N. Vasios1, N. H. Elabbasi1, J. S. Bergstrom1
1Veryst Engineering, LLC., Needham, MA, USA
Veröffentlicht in 2020

Soft lossy viscoelastic polymers can dissipate significant amounts of energy in the form of heat when subjected to dynamic mechanical stimuli. As a result, structures comprised of such lossy materials may heat up considerably when excited by loads at a frequency that approaches one of the structure’s natural frequencies. For example, a lossy viscoelastic solid tends to heat up significantly more when exposed to a loading history in which the excitation frequency ramps down, as opposed to a loading history in which the excitation frequency ramps up within the same bounds. This peculiar phenomenon can compromise the integrity of heat sensitive structures but could also be a desired system property.

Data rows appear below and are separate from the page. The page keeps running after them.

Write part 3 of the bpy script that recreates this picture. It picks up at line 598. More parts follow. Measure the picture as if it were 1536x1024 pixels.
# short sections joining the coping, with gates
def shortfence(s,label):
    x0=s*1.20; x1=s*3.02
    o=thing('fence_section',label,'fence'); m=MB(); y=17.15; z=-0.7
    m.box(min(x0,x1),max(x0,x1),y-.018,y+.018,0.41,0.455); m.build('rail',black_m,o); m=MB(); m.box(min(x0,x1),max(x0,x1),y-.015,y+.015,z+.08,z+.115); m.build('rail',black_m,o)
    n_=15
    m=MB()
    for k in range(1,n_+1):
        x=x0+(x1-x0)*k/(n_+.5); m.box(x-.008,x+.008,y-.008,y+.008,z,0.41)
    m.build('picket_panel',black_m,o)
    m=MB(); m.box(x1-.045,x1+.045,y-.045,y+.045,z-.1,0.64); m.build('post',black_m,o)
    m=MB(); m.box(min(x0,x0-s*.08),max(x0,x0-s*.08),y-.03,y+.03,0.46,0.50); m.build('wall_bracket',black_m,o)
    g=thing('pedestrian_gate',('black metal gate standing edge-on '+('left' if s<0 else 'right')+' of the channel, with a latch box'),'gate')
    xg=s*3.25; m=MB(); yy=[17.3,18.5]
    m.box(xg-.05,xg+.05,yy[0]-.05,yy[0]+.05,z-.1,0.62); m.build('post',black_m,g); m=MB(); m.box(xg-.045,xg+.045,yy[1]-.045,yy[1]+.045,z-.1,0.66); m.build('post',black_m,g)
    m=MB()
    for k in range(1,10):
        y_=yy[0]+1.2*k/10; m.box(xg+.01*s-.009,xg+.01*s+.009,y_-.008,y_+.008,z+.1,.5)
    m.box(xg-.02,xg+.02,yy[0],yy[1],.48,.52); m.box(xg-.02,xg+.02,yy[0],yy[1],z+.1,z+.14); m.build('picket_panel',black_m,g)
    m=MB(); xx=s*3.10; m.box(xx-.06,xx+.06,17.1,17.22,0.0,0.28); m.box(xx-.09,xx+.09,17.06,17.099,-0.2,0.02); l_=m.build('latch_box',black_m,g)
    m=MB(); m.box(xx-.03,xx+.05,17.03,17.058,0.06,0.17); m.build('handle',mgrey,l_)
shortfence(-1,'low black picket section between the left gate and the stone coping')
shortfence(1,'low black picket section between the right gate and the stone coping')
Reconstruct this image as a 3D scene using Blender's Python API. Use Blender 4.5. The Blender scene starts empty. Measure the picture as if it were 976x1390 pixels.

When the time scale of heating is much longer than that of the mechanical excitation that provides another source of complexity, that is best treated with a time dependent thermal analysis coupled to a harmonic vibration analysis. This capability is not hard coded in most commercial finite element codes. In this study we develop such models in COMSOL Multiphysics® to study the nonlinearities of the mechanically induced heating of lossy viscoelastic solids. Our models make use of the coupled thermal-mechanical analysis provided by COMSOL Multiphysics® in which a solid is harmonically excited with harmonic loading with a frequency that slowly changes with time. The excitation frequency is close to the first natural frequency of the structure. The solid is heated by volumetric heat sources providing the energy dissipated due to the viscous nature of the solid. Figures 1 and 2 show the predictions of our COMSOL® model in the case of a rectangular viscoelastic block. In Figure 1 we report the average temperature in the block during the frequency ramp-up step (blue curve) and during the frequency ramp-down step (black curve). Figure 2 shows temperature slices of the viscoelastic rectangular block at the end of the frequency ramp down step.